A California high school is apologizing for the "poor judgement" that led to its world language teachers posing in "culturally insensitive" photos.

The Spanish teachers at San Pasqual High School in Escondido, California, wore ponchos, sombreros and fake mustaches while the school's French teacher was pictured in a black beret, sunglasses and pearls.

The photos were originally taken for staff photo IDs at the start of the year, but were seen publicly on Monday after the yearbook was released to the school's senior students.

The school district apologized on Tuesday. The next day, Principal Martin Casas addressed the uproar in a letter to the school's students, families and staff.

"While it is our belief that our World Language meant no ill - will towards anyone. We cannot ignore it. Cultural appropriation is offensive, whether it was intentional or not," he said. "We owe an apology to our Latinx and Chicano community, a community that I am part of.

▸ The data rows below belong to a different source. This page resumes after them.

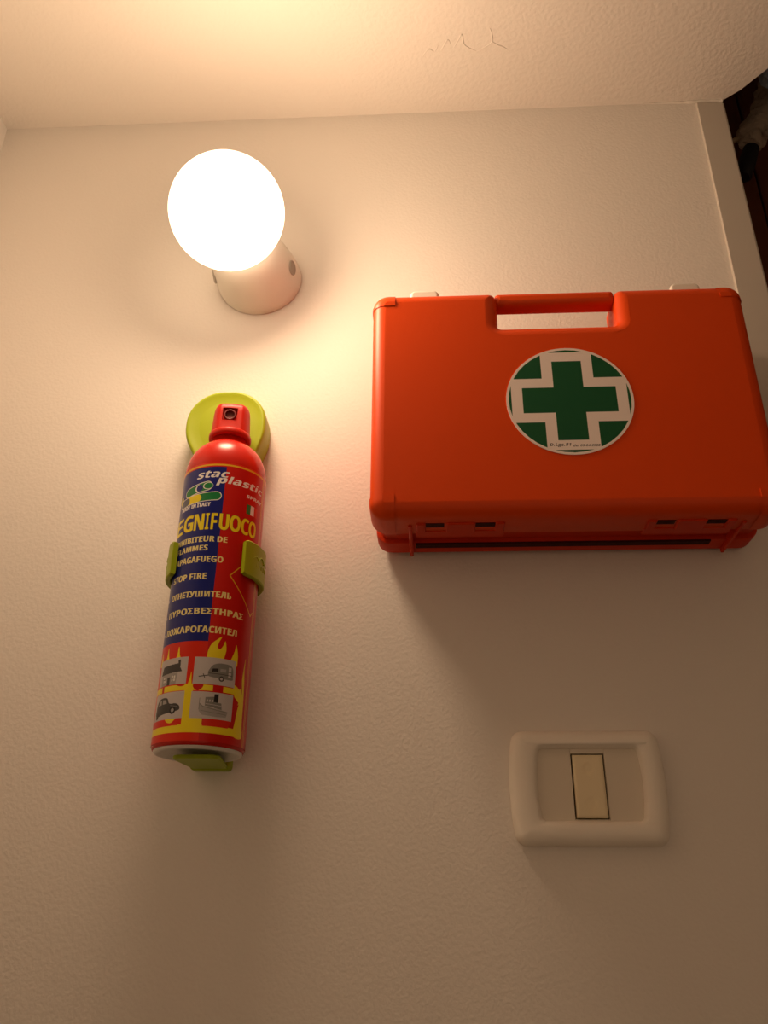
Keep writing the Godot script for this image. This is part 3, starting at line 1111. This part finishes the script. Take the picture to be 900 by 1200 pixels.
func barrel(x0: float, y0: float, x1: float, y1: float, bulge: float, r: float) -> Array:
	# a rectangle whose left and right sides bow outward
	var xm := bulge
	return [[Vector2(x0, y0), r], [Vector2(x1, y0), r], [Vector2(x1 + xm * 0.75, lerpf(y0, y1, 0.25)), 0.02], [Vector2(x1 + xm, (y0 + y1) / 2), 0.05], [Vector2(x1 + xm * 0.75, lerpf(y0, y1, 0.75)), 0.02], [Vector2(x1, y1), r], [Vector2(x0, y1), r], [Vector2(x0 - xm * 0.75, lerpf(y0, y1, 0.75)), 0.02], [Vector2(x0 - xm, (y0 + y1) / 2), 0.05], [Vector2(x0 - xm * 0.75, lerpf(y0, y1, 0.25)), 0.02]]


func switch() -> void:
	var x0 := 0.0575
	var x1 := 0.1610
	var y0 := 1.1010
	var y1 := 1.1795
	var o := thing("light_switch", "cream wall plate with a single ivory rocker switch under the case", "switch", Vector3(0.1105, 1.140, 0))
	var out := barrel(x0, y0, x1, y1, 0.0035, 0.0085)
	var win := barrel(0.0757, 1.1172, 0.1453, 1.1666, 0.0022, 0.0035)
	var g := Geo.new()
	var rings := []
	for q in [[0.0, 0.0], [0.0030, 0.0], [0.0052, 0.0007], [0.0076, 0.0022], [0.0092, 0.0045], [0.0101, 0.0075], [0.0104, 0.0105]]:
		rings.append(lift(outline(out, q[1], 6), q[0]))
	for q in [[0.0101, -0.0032], [0.0094, -0.0020], [0.0080, -0.0009], [0.0062, 0.0], [0.0030, 0.0]]:
		rings.append(lift(outline(win, q[1], 6), q[0]))
	rings.append(lift(outline(win, 0.0, 6), 0.0))
	rings.append(lift(outline(out, 0.0, 6), 0.0))
	g.loft(rings, true, [1, 10, 11, 12])
	part("plate", g.mesh(M.cream), o)
	# blank covers either side of the rocker
	part("blank_cover", boxmesh(Vector3(0.0725, 1.1155, 0.0010), Vector3(0.0985, 1.1680, 0.0052), M.cover, 0.0004), o, "blank cover beside the rocker")
	part("blank_cover", boxmesh(Vector3(0.1222, 1.1155, 0.0010), Vector3(0.1490, 1.1680, 0.0052), M.cover, 0.0004), o, "blank cover beside the rocker")
	part("insert_edge", boxmesh(Vector3(0.0985, 1.1632, 0.0010), Vector3(0.1222, 1.1680, 0.0052), M.cover, 0.0003), o)
	part("insert_edge", boxmesh(Vector3(0.0985, 1.1155, 0.0010), Vector3(0.1222, 1.1184, 0.0052), M.cover, 0.0003), o)
	part("gap", boxmesh(Vector3(0.0980, 1.1160, 0.0004), Vector3(0.1226, 1.1655, 0.0016), M.black), o)
	# rocker with two round dimples, pressed in at the top
	var r := Geo.new()
	var nx := 20
	var ny := 40
	var rx0 := 0.0996
	var rx1 := 0.1211
	var ry0 := 1.1192
	var ry1 := 1.1623
	var face := func(i: int, j: int) -> Vector3:
		var u := float(i) / nx
		var v := float(j) / ny
		var x := lerpf(rx0, rx1, u)
		var y := lerpf(ry0, ry1, v)
		var z := 0.0062 + 0.0016 * (1.0 - v)
		var e := minf(minf(u, 1.0 - u) * (rx1 - rx0), minf(v, 1.0 - v) * (ry1 - ry0))
		z -= 0.0012 * pow(maxf(0.0, 1.0 - e / 0.0018), 2.0)
		for cy in [0.22, 0.78]:
			var d := Vector2(x - (rx0 + rx1) / 2, y - lerpf(ry0, ry1, cy)).length()
			z -= 0.0006 * (1.0 - smoothstep(0.0022, 0.0050, d))
		return Vector3(x, y, z)
	for i in nx:
		for j in ny:
			r.quad(face.call(i, j), face.call(i + 1, j), face.call(i + 1, j + 1), face.call(i, j + 1), 0)
	var rim := PackedVector3Array()
	for i in nx:
		rim.append(face.call(i, 0))
	for j in ny:
		rim.append(face.call(nx, j))
	for i in nx:
		rim.append(face.call(nx - i, ny))
	for j in ny:
		rim.append(face.call(0, ny - j))
	var low := PackedVector3Array()
	for p in rim:
		low.append(Vector3(p.x, p.y, 0.0015))
	r.loft([low, rim], true, [], 1)
	r.cap(low, true, 2)
	part("rocker", r.mesh(M.rocker), o, "ivory rocker with two round dimples")


func recess_things() -> void:
	# a crumpled grey cloth garment hanging in the dark beyond the trim
	var nz := FastNoiseLite.new()
	nz.seed = 9
	nz.frequency = 28.0
	nz.fractal_octaves = 3
	var path := [Vector3(0.4365, 1.997, -0.200), Vector3(0.4440, 2.018, -0.202), Vector3(0.4600, 2.040, -0.206), Vector3(0.4800, 2.068, -0.210), Vector3(0.5000, 2.110, -0.216), Vector3(0.5250, 2.180, -0.226), Vector3(0.5450, 2.280, -0.240), Vector3(0.5550, 2.380, -0.250)]
	var rad := [0.0120, 0.0175, 0.0210, 0.0240, 0.0270, 0.0320, 0.0360, 0.0300]
	var rings := []
	var steps := 7
	for i in path.size() - 1:
		for k in steps:
			var t := float(k) / steps
			var a: Vector3 = path[i]
			var b: Vector3 = path[i + 1]
			var p := a.lerp(b, t)
			var r := lerpf(rad[i], rad[i + 1], t)
			var d := (b - a).normalized()
			var s := d.cross(Vector3.BACK).normalized()
			var f := s.cross(d)
			var ring := PackedVector3Array()
			for m in 28:
				var an := TAU * m / 28
				var q := p + (s * cos(an) + f * sin(an)) * r
				q += (s * cos(an) + f * sin(an)) * (nz.get_noise_3dv(q) * 0.010 + 0.0016 * sin((i * steps + k) * 1.5 + an * 2.0))
				ring.append(q)
			rings.append(ring)
	var g := Geo.new()
	g.loft(rings)
	g.fan(rings[0], path[0], true)
	g.fan(rings[-1], path[-1], false)
	var base := Vector3(0.44, 1.99, -0.20)
	var coat := thing("hanging_garment", "crumpled grey cloth garment hanging in the dark beyond the trim", "garment", base)
	part("sleeve", g.mesh(M.fabric), coat)
	var lobe := Geo.new()
	lobe.tube(PackedVector3Array([Vector3(0.4520, 2.004, -0.185), Vector3(0.4565, 2.000, -0.184), Vector3(0.4620, 2.006, -0.186), Vector3(0.4680, 2.020, -0.190)]), [0.003, 0.0055, 0.006, 0.003], 12)
	part("fold", lobe.mesh(M.fabric), coat)
	# black rod end below it
	var k := Geo.new()
	k.tube(PackedVector3Array([Vector3(0.4200, 1.944, -0.205), Vector3(0.4212, 1.947, -0.205), Vector3(0.4290, 1.968, -0.205), Vector3(0.4400, 1.996, -0.205)]), [0.0085, 0.0110, 0.0115, 0.0105], 18)
	var rod := thing("black_handle", "black thick handle end poking out below the grey garment", "handle", Vector3(0.42, 1.944, -0.205))
	part("grip", k.mesh(M.black), rod)
	# beige peg that carries it
	var pg := Geo.new()
	pg.tube(PackedVector3Array([Vector3(0.4080, 2.0140, -0.215), Vector3(0.4220, 2.0145, -0.205), Vector3(0.4360, 2.0150, -0.200), Vector3(0.4500, 2.0160, -0.230), Vector3(0.4500, 2.0160, -0.329)]), [0.0030, 0.0034, 0.0034, 0.0034, 0.0040], 12)
	var peg := thing("coat_peg", "thin beige peg on the dark wooden wall behind the garment", "peg", Vector3(0.45, 2.016, -0.33))
	part("rod", pg.mesh(M.brass), peg)
	# pale blue cloth at the edge of the picture
	var bl := Geo.new()
	bl.box(Vector3(0.4400, 2.037, -0.150), Vector3(0.5150, 2.090, -0.125), 0.006)
	var cloth := thing("blue_cloth", "pale blue folded cloth above the grey garment at the picture edge", "cloth", Vector3(0.478, 2.037, -0.137))
	part("folded_cloth", bl.mesh(M.blue_cloth), cloth)
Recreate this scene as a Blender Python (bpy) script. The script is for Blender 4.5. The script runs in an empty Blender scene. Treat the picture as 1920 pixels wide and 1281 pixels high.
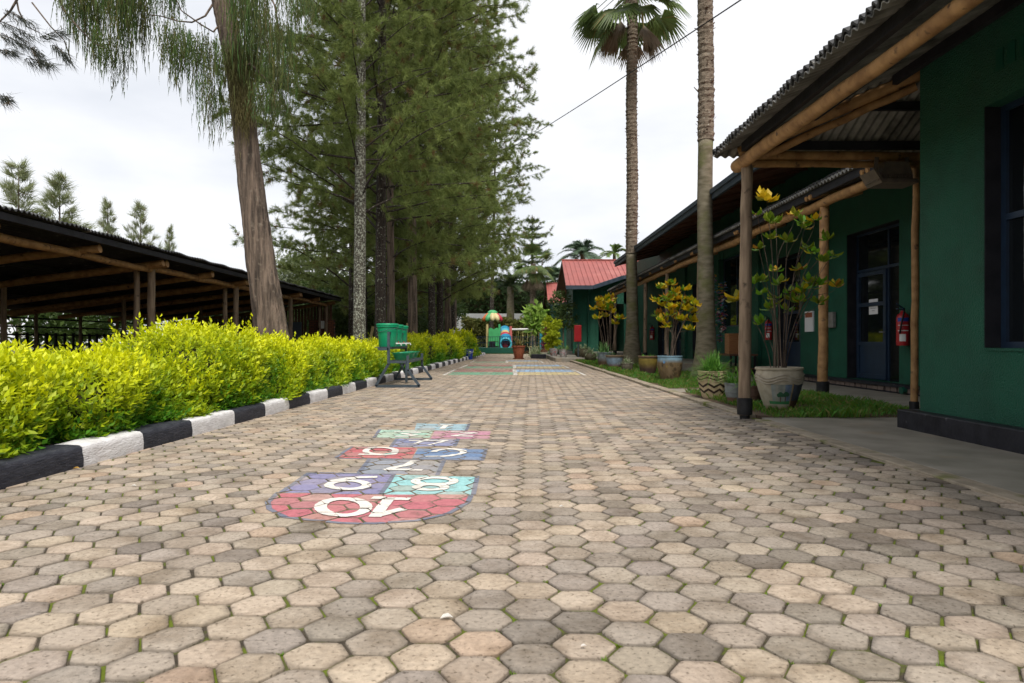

It is unacceptable and has no place in our school."

The reaction to the photos was mixed, with some parents suggesting the school is being too sensitive.

“It doesn’t look offensive to me," parent Merced Juarez, who is Hispanic, told NBC News' San Diego affiliate. She added that her son's teacher is "very good" and "strict with them, because she wanted them to learn Spanish."

However, parent Martin Reyes Garcia said he understood why some people might be offended.

"It could be (offensive) because it’s not just for Mexican people, it’s for all the Latino people who speak Spanish and they could feel like they’re trying to make fun of us," he told the affiliate.

San Pasqual High School is using the incident as a teachable moment, according to a note obtained by TODAY.

On Wednesday, teachers shared a summary of what happened at the start of first period and asked students to pick two words that describe how the incident made them feel. At the end of class, the teachers then led the students in a discussion about how they can restore relationships and prevent something like this from happening in the future.

"This is part of a long journey to continue our work to becoming culturally proficient organization. This will require us to have courageous conversations and to reflect on our biases," Casas said. "We look forward to engaging our students, parents, community, and higher education partners to ensure that this does not happen again."